Por último, el papel protagónico de Gustavo Petro es de doble filo. Por un lado, el que Colombia — el país más afectado por la crisis humanitaria venezolana, producto de los delirios económicos de Maduro— haya restablecido una relación “normal” con Caracas es innegablemente algo positivo. Asimismo, la cercanía tradicional de Bogotá con Washington permite suponer que la administración de Biden escuchará a Petro en lo tocante a diversas formas de alivio para la maltrecha economía venezolana.
Dado que los noruegos llevan tiempo ejerciendo el rol de mediación, resta esperar cómo podría afectar a esta relación el involucramiento del mandatario colombiano. Y la sensación de que Petro necesita a Maduro para conducir a buen puerto sus negociaciones con la guerrilla del Ejército Nacional de Liberación (ELN) provoca cierto nerviosismo en las filas de la oposición venezolana. ¿Realmente el colombiano es un mediador neutral e imparcial?

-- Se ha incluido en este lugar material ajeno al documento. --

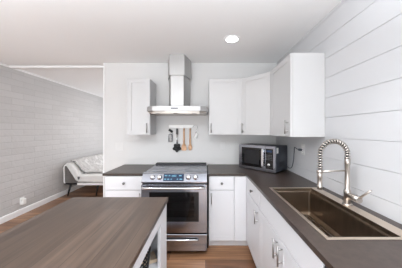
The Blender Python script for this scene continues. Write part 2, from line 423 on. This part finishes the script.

Existe un imperativo del tiempo. Si van a celebrarse las elecciones presidenciales en 2024, se antoja indispensable llegar a un acuerdo sobre la fecha y las condiciones relativamente pronto. Poner en práctica el conjunto de reformas necesarias y preparar misiones de observación verosímiles y eficaces toma tiempo, aún si todo se pactara pronto. Por eso, la iniciativa de Petro merece ser apoyada, pero también por eso genera escepticismo sobre su viabilidad. Venezuela sigue produciendo más perplejidad y frustración que petróleo y esperanza para todos los actores involucrados.